WORK TO BE COMPLETED: Reproduce the listing below in full and without alteration, apart from its pictures.

DATASET EXTRACT:
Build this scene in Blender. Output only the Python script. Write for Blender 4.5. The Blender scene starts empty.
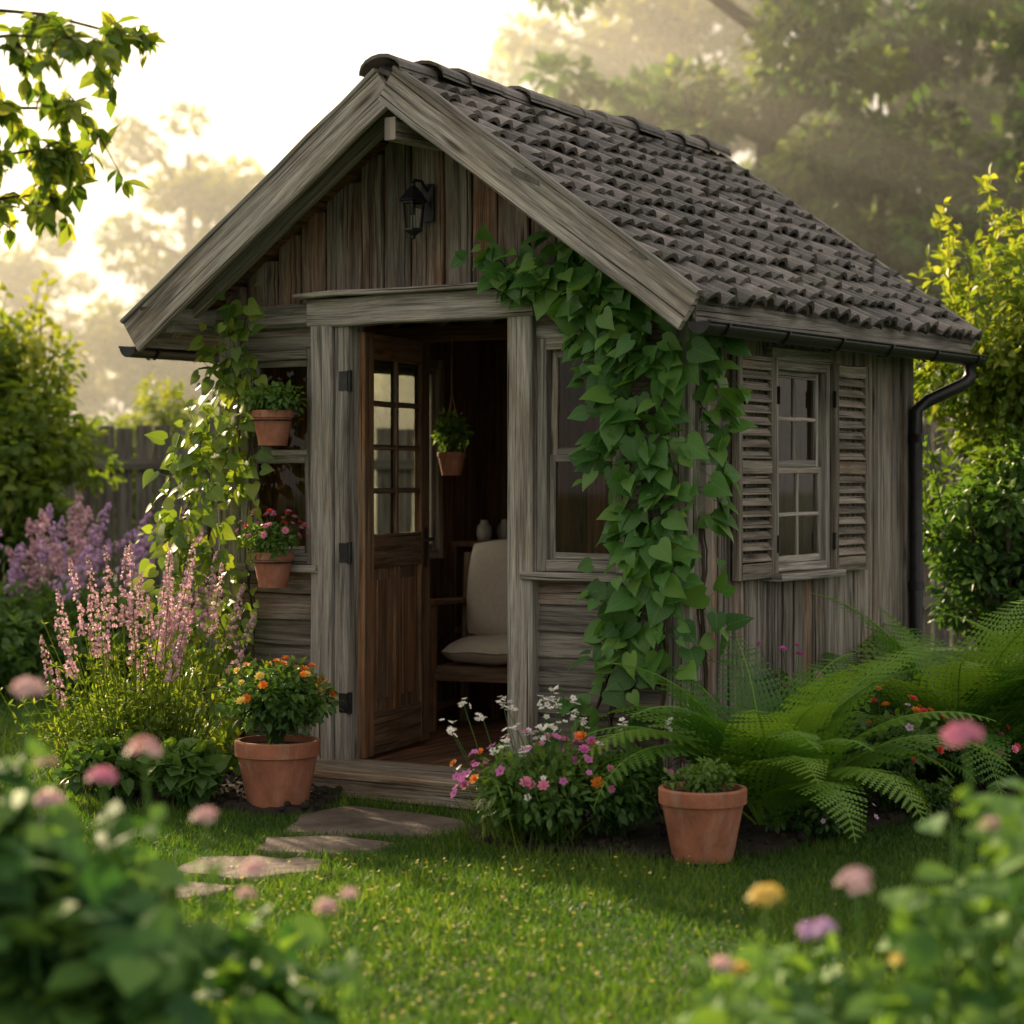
import bpy, math, numpy as np
from mathutils import Vector, Matrix
rng=np.random.default_rng(11)
sc=bpy.context.scene
R=math.radians
def U(a,b,n=None): return rng.uniform(a,b,n)
# ------------------------------------------------------------------ geometry accumulator
def tm(V,F):
    return (np.array(V,float),np.array([i for f in F for i in f]),np.array([len(f) for f in F]))
class Geo:
    def __init__(s): s.V=[];s.L=[];s.C=[];s.M=[];s.T=[];s.UV=[];s.n=0
    def raw(s,V,flat,tot,tint=0.5,mi=0,uv=None):
        V=np.asarray(V,float);k=len(V)
        s.V.append(V);s.L.append(np.asarray(flat)+s.n);s.C.append(np.asarray(tot));s.M.append(np.full(len(tot),mi))
        s.T.append(np.full(k,tint,float) if np.isscalar(tint) else np.asarray(tint,float))
        s.UV.append(np.zeros((k,3)) if uv is None else np.asarray(uv,float)); s.n+=k
    def add(s,V,F,tint=0.5,mi=0,uv=None):
        s.raw(V,[i for f in F for i in f],[len(f) for f in F],tint,mi,uv)
    def scatter(s,t,pos,d,nrm,scale,tint,mi=0):
        T,fl,tot=t; pos=np.atleast_2d(pos).astype(float);n=len(pos)
        if n==0:return
        d=np.broadcast_to(np.asarray(d,float),(n,3));nrm=np.broadcast_to(np.asarray(nrm,float),(n,3))
        d=d/(np.linalg.norm(d,axis=1,keepdims=True)+1e-9)
        x=np.cross(d,nrm);x/= (np.linalg.norm(x,axis=1,keepdims=True)+1e-9)
        z=np.cross(x,d)
        sc_=np.asarray(scale,float)
        if sc_.ndim==0: sc_=np.full(n,float(sc_))
        if sc_.ndim==1: sc_=np.repeat(sc_[:,None],3,1)
        P=T[None]*sc_[:,None,:]
        W=P[:,:,0:1]*x[:,None]+P[:,:,1:2]*d[:,None]+P[:,:,2:3]*z[:,None]+pos[:,None]
        k=len(T)
        flat=(fl[None]+np.arange(n)[:,None]*k).ravel()
        tt=np.broadcast_to(np.asarray(tint,float),(n,))
        uv=np.tile(np.stack([T[:,0],T[:,1],T[:,2]],1),(n,1))
        s.raw(W.reshape(-1,3),flat,np.tile(tot,n),np.repeat(tt,k),mi,uv)
    def tube(s,pts,rad,sides=6,tint=0.5,mi=0):
        pts=np.array(pts,float);m=len(pts);rad=np.broadcast_to(np.asarray(rad,float),(m,))
        tg=np.gradient(pts,axis=0);tg/=np.linalg.norm(tg,axis=1,keepdims=True)+1e-9
        ref=np.array([0,0,1.]) if abs(tg[0][2])<.9 else np.array([1.,0,0])
        a=np.cross(tg,ref);a/=np.linalg.norm(a,axis=1,keepdims=True)+1e-9;b=np.cross(tg,a)
        th=np.linspace(0,2*math.pi,sides,endpoint=False)
        V=(pts[:,None]+rad[:,None,None]*(np.cos(th)[None,:,None]*a[:,None]+np.sin(th)[None,:,None]*b[:,None])).reshape(-1,3)
        F=[[i*sides+j,i*sides+(j+1)%sides,(i+1)*sides+(j+1)%sides,(i+1)*sides+j] for i in range(m-1) for j in range(sides)]
        F.append(list(range(sides)));F.append([(m-1)*sides+j for j in range(sides)])
        cum=np.concatenate([[0],np.cumsum(np.linalg.norm(np.diff(pts,axis=0),axis=1))])+U(0,30)
        uv=np.stack([np.repeat(cum,sides),np.tile(th*.05,m),np.zeros(m*sides)],1)
        s.add(V,F,tint,mi,uv)
    def lathe(s,prof,c,seg=24,tint=0.5,mi=0,wob=0):
        m=len(prof);th=np.linspace(0,2*math.pi,seg,endpoint=False)
        V=np.array([[c[0]+r*math.cos(t),c[1]+r*math.sin(t),c[2]+z] for r,z in prof for t in th])
        F=[[i*seg+j,i*seg+(j+1)%seg,(i+1)*seg+(j+1)%seg,(i+1)*seg+j] for i in range(m-1) for j in range(seg)]
        s.add(V,F,tint,mi)
    def board(s,p0,p1,w,t,tint=None,ch=.004,segs=3,jit=.0015,mi=0):
        p0,p1,w,t=[np.array(q,float) for q in (p0,p1,w,t)]
        if tint is None: tint=U(0,1)
        W=np.linalg.norm(w)/2;T=np.linalg.norm(t)/2;wd=w/(2*W);td=t/(2*T);c=min(ch,W*.4,T*.4)
        pr=[(-W,-T+c),(-W+c,-T),(W-c,-T),(W,-T+c),(W,T-c),(W-c,T),(-W+c,T),(-W,T-c),(-W,-T+c)]
        per=np.concatenate([[0],np.cumsum([math.hypot(pr[i+1][0]-pr[i][0],pr[i+1][1]-pr[i][1]) for i in range(8)])])
        Ln=np.linalg.norm(p1-p0);ou,ov=U(0,60),U(0,60)
        V=[];uv=[]
        for i in range(segs+1):
            f=i/segs;jj=rng.normal(0,jit,2)
            c0=p0+(p1-p0)*f+wd*jj[0]+td*jj[1]*.6
            for q,(a,b) in enumerate(pr):
                V.append(c0+wd*a+td*b);uv.append((ou+f*Ln,ov+per[q],0))
        F=[[i*9+j,i*9+j+1,(i+1)*9+j+1,(i+1)*9+j] for i in range(segs) for j in range(8)]
        for e in (0,segs):
            b0=len(V)
            for q in range(8):
                V.append(V[e*9+q]);uv.append((ou+pr[q][1]*.3,ov+pr[q][0],0))
            F.append(list(range(b0,b0+8)))
        s.add(V,F,tint,mi,uv)
    def build(s,name,mats,parent=None,smooth=False,loc=None):
        me=bpy.data.meshes.new(name)
        V=np.concatenate(s.V);L=np.concatenate(s.L);C=np.concatenate(s.C);M=np.concatenate(s.M)
        me.vertices.add(len(V));me.vertices.foreach_set('co',V.ravel())
        me.loops.add(len(L));me.loops.foreach_set('vertex_index',L.astype(np.int32))
        me.polygons.add(len(C));st=np.concatenate([[0],np.cumsum(C)[:-1]])
        me.polygons.foreach_set('loop_start',st.astype(np.int32))
        me.polygons.foreach_set('material_index',M.astype(np.int32))
        me.polygons.foreach_set('use_smooth',np.full(len(C),smooth))
        for m in (mats if isinstance(mats,(list,tuple)) else [mats]): me.materials.append(m)
        me.update(calc_edges=True)
        a=me.attributes.new('tint','FLOAT','POINT');a.data.foreach_set('value',np.concatenate(s.T))
        a=me.attributes.new('buv','FLOAT_VECTOR','POINT');a.data.foreach_set('vector',np.concatenate(s.UV).ravel())
        o=bpy.data.objects.new(name,me);sc.collection.objects.link(o)
        if parent: o.parent=parent
        if loc is not None:o.location=loc
        return o
def root(name,loc=(0,0,0),rz=0):
    e=bpy.data.objects.new(name,None);e.empty_display_size=.2;e.location=loc;e.rotation_euler=(0,0,rz);sc.collection.objects.link(e);return e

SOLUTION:
Build this scene in Blender. Output only the Python script. Write for Blender 4.5. The Blender scene starts empty.
import bpy, math, numpy as np
from mathutils import Vector, Matrix
rng=np.random.default_rng(11)
sc=bpy.context.scene
R=math.radians
def U(a,b,n=None): return rng.uniform(a,b,n)
# ------------------------------------------------------------------ geometry accumulator
def tm(V,F):
    return (np.array(V,float),np.array([i for f in F for i in f]),np.array([len(f) for f in F]))
class Geo:
    def __init__(s): s.V=[];s.L=[];s.C=[];s.M=[];s.T=[];s.UV=[];s.n=0
    def raw(s,V,flat,tot,tint=0.5,mi=0,uv=None):
        V=np.asarray(V,float);k=len(V)
        s.V.append(V);s.L.append(np.asarray(flat)+s.n);s.C.append(np.asarray(tot));s.M.append(np.full(len(tot),mi))
        s.T.append(np.full(k,tint,float) if np.isscalar(tint) else np.asarray(tint,float))
        s.UV.append(np.zeros((k,3)) if uv is None else np.asarray(uv,float)); s.n+=k
    def add(s,V,F,tint=0.5,mi=0,uv=None):
        s.raw(V,[i for f in F for i in f],[len(f) for f in F],tint,mi,uv)
    def scatter(s,t,pos,d,nrm,scale,tint,mi=0):
        T,fl,tot=t; pos=np.atleast_2d(pos).astype(float);n=len(pos)
        if n==0:return
        d=np.broadcast_to(np.asarray(d,float),(n,3));nrm=np.broadcast_to(np.asarray(nrm,float),(n,3))
        d=d/(np.linalg.norm(d,axis=1,keepdims=True)+1e-9)
        x=np.cross(d,nrm);x/= (np.linalg.norm(x,axis=1,keepdims=True)+1e-9)
        z=np.cross(x,d)
        sc_=np.asarray(scale,float)
        if sc_.ndim==0: sc_=np.full(n,float(sc_))
        if sc_.ndim==1: sc_=np.repeat(sc_[:,None],3,1)
        P=T[None]*sc_[:,None,:]
        W=P[:,:,0:1]*x[:,None]+P[:,:,1:2]*d[:,None]+P[:,:,2:3]*z[:,None]+pos[:,None]
        k=len(T)
        flat=(fl[None]+np.arange(n)[:,None]*k).ravel()
        tt=np.broadcast_to(np.asarray(tint,float),(n,))
        uv=np.tile(np.stack([T[:,0],T[:,1],T[:,2]],1),(n,1))
        s.raw(W.reshape(-1,3),flat,np.tile(tot,n),np.repeat(tt,k),mi,uv)
    def tube(s,pts,rad,sides=6,tint=0.5,mi=0):
        pts=np.array(pts,float);m=len(pts);rad=np.broadcast_to(np.asarray(rad,float),(m,))
        tg=np.gradient(pts,axis=0);tg/=np.linalg.norm(tg,axis=1,keepdims=True)+1e-9
        ref=np.array([0,0,1.]) if abs(tg[0][2])<.9 else np.array([1.,0,0])
        a=np.cross(tg,ref);a/=np.linalg.norm(a,axis=1,keepdims=True)+1e-9;b=np.cross(tg,a)
        th=np.linspace(0,2*math.pi,sides,endpoint=False)
        V=(pts[:,None]+rad[:,None,None]*(np.cos(th)[None,:,None]*a[:,None]+np.sin(th)[None,:,None]*b[:,None])).reshape(-1,3)
        F=[[i*sides+j,i*sides+(j+1)%sides,(i+1)*sides+(j+1)%sides,(i+1)*sides+j] for i in range(m-1) for j in range(sides)]
        F.append(list(range(sides)));F.append([(m-1)*sides+j for j in range(sides)])
        cum=np.concatenate([[0],np.cumsum(np.linalg.norm(np.diff(pts,axis=0),axis=1))])+U(0,30)
        uv=np.stack([np.repeat(cum,sides),np.tile(th*.05,m),np.zeros(m*sides)],1)
        s.add(V,F,tint,mi,uv)
    def lathe(s,prof,c,seg=24,tint=0.5,mi=0,wob=0):
        m=len(prof);th=np.linspace(0,2*math.pi,seg,endpoint=False)
        V=np.array([[c[0]+r*math.cos(t),c[1]+r*math.sin(t),c[2]+z] for r,z in prof for t in th])
        F=[[i*seg+j,i*seg+(j+1)%seg,(i+1)*seg+(j+1)%seg,(i+1)*seg+j] for i in range(m-1) for j in range(seg)]
        s.add(V,F,tint,mi)
    def board(s,p0,p1,w,t,tint=None,ch=.004,segs=3,jit=.0015,mi=0):
        p0,p1,w,t=[np.array(q,float) for q in (p0,p1,w,t)]
        if tint is None: tint=U(0,1)
        W=np.linalg.norm(w)/2;T=np.linalg.norm(t)/2;wd=w/(2*W);td=t/(2*T);c=min(ch,W*.4,T*.4)
        pr=[(-W,-T+c),(-W+c,-T),(W-c,-T),(W,-T+c),(W,T-c),(W-c,T),(-W+c,T),(-W,T-c),(-W,-T+c)]
        per=np.concatenate([[0],np.cumsum([math.hypot(pr[i+1][0]-pr[i][0],pr[i+1][1]-pr[i][1]) for i in range(8)])])
        Ln=np.linalg.norm(p1-p0);ou,ov=U(0,60),U(0,60)
        V=[];uv=[]
        for i in range(segs+1):
            f=i/segs;jj=rng.normal(0,jit,2)
            c0=p0+(p1-p0)*f+wd*jj[0]+td*jj[1]*.6
            for q,(a,b) in enumerate(pr):
                V.append(c0+wd*a+td*b);uv.append((ou+f*Ln,ov+per[q],0))
        F=[[i*9+j,i*9+j+1,(i+1)*9+j+1,(i+1)*9+j] for i in range(segs) for j in range(8)]
        for e in (0,segs):
            b0=len(V)
            for q in range(8):
                V.append(V[e*9+q]);uv.append((ou+pr[q][1]*.3,ov+pr[q][0],0))
            F.append(list(range(b0,b0+8)))
        s.add(V,F,tint,mi,uv)
    def build(s,name,mats,parent=None,smooth=False,loc=None):
        me=bpy.data.meshes.new(name)
        V=np.concatenate(s.V);L=np.concatenate(s.L);C=np.concatenate(s.C);M=np.concatenate(s.M)
        me.vertices.add(len(V));me.vertices.foreach_set('co',V.ravel())
        me.loops.add(len(L));me.loops.foreach_set('vertex_index',L.astype(np.int32))
        me.polygons.add(len(C));st=np.concatenate([[0],np.cumsum(C)[:-1]])
        me.polygons.foreach_set('loop_start',st.astype(np.int32))
        me.polygons.foreach_set('material_index',M.astype(np.int32))
        me.polygons.foreach_set('use_smooth',np.full(len(C),smooth))
        for m in (mats if isinstance(mats,(list,tuple)) else [mats]): me.materials.append(m)
        me.update(calc_edges=True)
        a=me.attributes.new('tint','FLOAT','POINT');a.data.foreach_set('value',np.concatenate(s.T))
        a=me.attributes.new('buv','FLOAT_VECTOR','POINT');a.data.foreach_set('vector',np.concatenate(s.UV).ravel())
        o=bpy.data.objects.new(name,me);sc.collection.objects.link(o)
        if parent: o.parent=parent
        if loc is not None:o.location=loc
        return o
def root(name,loc=(0,0,0),rz=0):
    e=bpy.data.objects.new(name,None);e.empty_display_size=.2;e.location=loc;e.rotation_euler=(0,0,rz);sc.collection.objects.link(e);return e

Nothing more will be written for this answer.